7. The Commissioner of Income tax (Appeals) ought to have found that as per Accounting Standards Investment property, that is, investments made in land or buildings and not used in business operations are carried in financial statements at their cost.

As is evident, the sole issue that fall for our consideration is to determine head of income under which the gains arising from sale of immoveable properties would be taxable in the hands of the assessee. Having heard rival submissions, the appeal is disposed-off as under.

Assessment Proceedings

2.1 The assessee being resident corporate assessee is stated to be engaged in equipment leasing, hire purchase financing and bill discounting. It transpired that the assessee assigned / sold some of its outstanding receivables valuing at Rs.51 .07 Crores to M/s Piramal Financial Services Ltd. for consideration of Rs.40 Crores vide assignment deed dated 30.09.1999. The consideration was settled partly by cheques and partly be transfer of certain properties in favor of the assessee which were under litigation and finally, sold in this year.

2.2 The assessee sold parcels of land so acquired and admitted gains under the head ‘Capital Gains’. The Ld. AO held that the gains would be business profits since the assessee claimed loss on re­possessed vehicles which was allowed. Similarly, the land was also part of business assets which was re-possessed and therefore, it would be assessable as business income only. Consequently, indexation benefit was denied to the assessee and the gains were assessed as Business Income.

Appellate Proceedings

3.1 During appellate proceedings, the assessee pleaded that land was capital assets and therefore, assessable under the head ‘Capital Gains’. The assets were acquired in satisfaction of the debt. The land was never held as inventory rather it was to be taken as the collection of debts which was invested in capital asset.

3.2 The Ld. CIT(A) held that the land was received in lieu of a business loan foregone. The assets so received by the assessee would assume the character of same business assets as held by Hon’ble Supreme Court in Cocanada Radhasoami Bank Ltd. 57 ITR 306; Express Newspapers Ltd. 53 ITR 250; Liquidators of Pursa Ltd. 25 ITR 265; United Commercial Bank Ltd. 32 ITR 688. 3.3 In all these cases, it was held by Hon’ble Supreme Court that origin of the asset would determine the nature of the asset. If the asset came into being as a capital asset of the assessee, it continues to be capital asset irrespective of how the proceeds therefrom are utilized.
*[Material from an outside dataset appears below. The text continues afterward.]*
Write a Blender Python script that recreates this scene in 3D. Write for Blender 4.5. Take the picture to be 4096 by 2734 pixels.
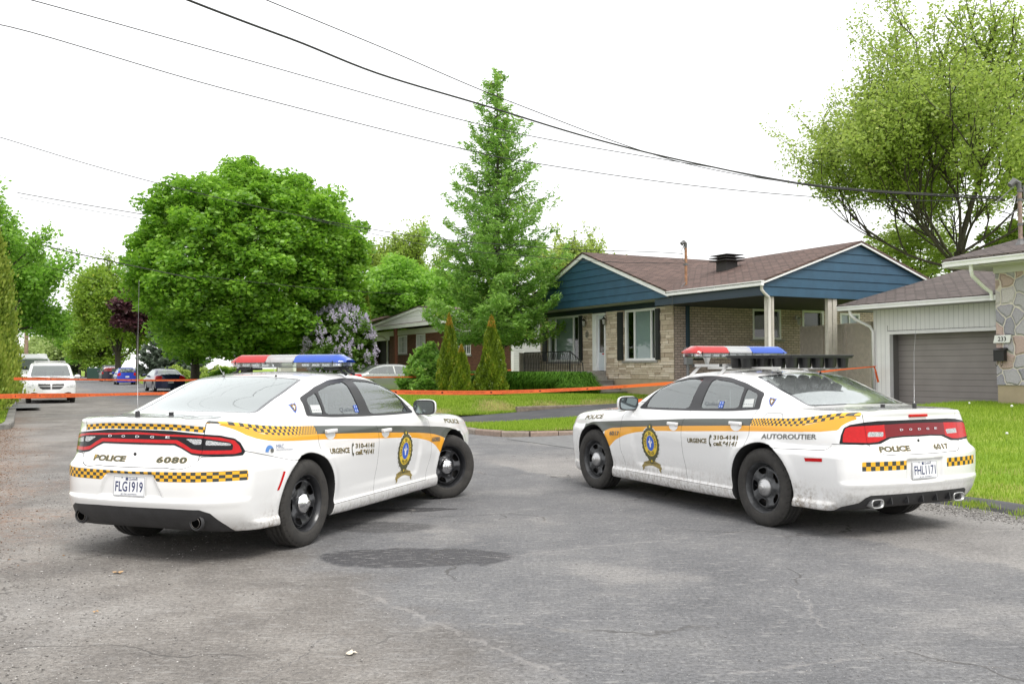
import bpy, math, random
import numpy as np
from mathutils import Vector, Matrix, Euler
for o in list(bpy.data.objects): bpy.data.objects.remove(o)
S = bpy.context.scene
COL = S.collection
random.seed(7); RNG = np.random.default_rng(11)
R = math.radians
# ---------------------------------------------------------------- camera
cd = bpy.data.cameras.new("camera"); cam = bpy.data.objects.new("camera", cd); COL.objects.link(cam)
cd.sensor_width = 36; cd.lens = 32.81; cd.clip_end = 2000; cd.clip_start = 0.1
PITCH, ROLL, CAMH = R(1.516), R(-0.207), 1.496
cam.matrix_world = Matrix.Translation((0, 0, CAMH)) @ Matrix.Rotation(PITCH, 4, 'X') @ Matrix.Rotation(R(90), 4, 'X') @ Matrix.Rotation(ROLL, 4, 'Z')
S.camera = cam
# ---------------------------------------------------------------- sky and sun (bright overcast)
SUN_EL, SUN_ROT = R(58), R(150)
w = bpy.data.worlds.new("World"); S.world = w; w.use_nodes = True
nt = w.node_tree; bg = nt.nodes['Background']
sky = nt.nodes.new('ShaderNodeTexSky'); sky.sky_type = 'NISHITA'; sky.sun_disc = False
sky.sun_elevation = SUN_EL; sky.sun_rotation = SUN_ROT; sky.dust_density = 4
sc = nt.nodes.new('ShaderNodeVectorMath'); sc.operation = 'SCALE'; sc.inputs[3].default_value = 0.10
nt.links.new(sky.outputs[0], sc.inputs[0])
mx = nt.nodes.new('ShaderNodeMix'); mx.data_type = 'RGBA'; mx.inputs[0].default_value = 0.88
nt.links.new(sc.outputs[0], mx.inputs[6]); mx.inputs[7].default_value = (1.0, 1.0, 1.0, 1)
nt.links.new(mx.outputs[2], bg.inputs[0]); bg.inputs[1].default_value = 1.0
sl = bpy.data.lights.new("sun", 'SUN'); sl.energy = 1.5; sl.angle = R(25); sl.color = (1, 0.97, 0.92)
so = bpy.data.objects.new("sun", sl); COL.objects.link(so)
so.rotation_euler = (R(90) - SUN_EL, 0, R(180) - SUN_ROT)
S.view_settings.view_transform = 'Standard'; S.view_settings.look = 'None'; S.view_settings.gamma = 1
S.view_settings.exposure = 0.70
S.render.film_transparent = False
S.cycles.max_bounces = 8; S.cycles.transparent_max_bounces = 12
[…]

Similarly, if the origin of the asset was from a business source, it continues to be business assets irrespective of the fact that the asset was shown as a part of fixed asst. The vacant land came into the possession of the assessee in lieu of loan foregone in the normal course of finance business. Therefore, the vacant lands assume the nature of business assets and would yield business income as and when they are sold.

3.4 The decision of Pune Tribunal in Sri Mahavir Cooperative Bank Ltd. vs. ITO (37 ITD 130) was held to be distinguishable since in that case the assessee intended to purchase the asset permanently for its own use. However, in the present case, the asset was never intended to be used but intended to be sold as and when the litigations were completed and vacant land was sold for profit after due appreciation. Accordingly, the stand of Ld. AO was upheld. Aggrieved, the assessee is in further appeal before us.

Our findings and Adjudication

4. The undisputed facts that emerges are that the assessee is engaged in equipment leasing, hire purchase financing and bill discounting. As a part of its business, it has assigned / sold its outstanding receivables valuing at Rs.51 .07 Crores to M/s Piramal Financial Services Ltd. for consideration of Rs.40 Crores vide assignment deed dated 30.09.1999. The consideration was settled partly by cheques and partly by transfer of certain vacant parcels of land in favor of the assessee which were under litigation and finally, sold in this year. For assessee, the receivables constitute business debt and any loss / gains arising in settlement thereof would be business income / loss for the assessee. In fact, the assessee has claimed losses on re-possessed assets as business loss in this year which has been allowed also. The assignment of debt in favor of another entity partly in exchange of land was integral part of the business activities of the assessee and any gain / loss arising on such an asset should be viewed as business profits only. The situation is no different from a situation wherein the assessee in exchange of loan debts, repossesses the assets of the borrower and sell the same subsequently in discharge of loan assets. Any resultant gains / losses arising therefrom would be part of normal business activities of the assessee.

5. It is also clear that origin of the parcels of land so acquired is business asset only and therefore, the resultants gains would be business income of the assessee. The said proposition is duly supported by the decision of Hon’ble Supreme Court as referred to in the impugned order. The case law of Pune Tribunal has rightly been distinguished by Ld. CIT(A) and we concur with the same. We also concur with the findings that the land was received in lieu of a business loan foregone. The assets so received by the assessee would assume the character of same business assets irrespective of its treatment by the assessee in the books of accounts.

6. The Ld. AR has averred that the land has been shown as part of fixed asset and therefore, the same should be taken as capital asset. However, it is settled position that entries in the books of accounts would not be determinative of nature of income of the assessee.

7. Considering the facts of the case, the adjudication of Ld. CIT(A) could not be faulted with and we concur with the findings rendered therein.

8. The appeal stands dismissed.

Order pronounced on 07th December, 2022.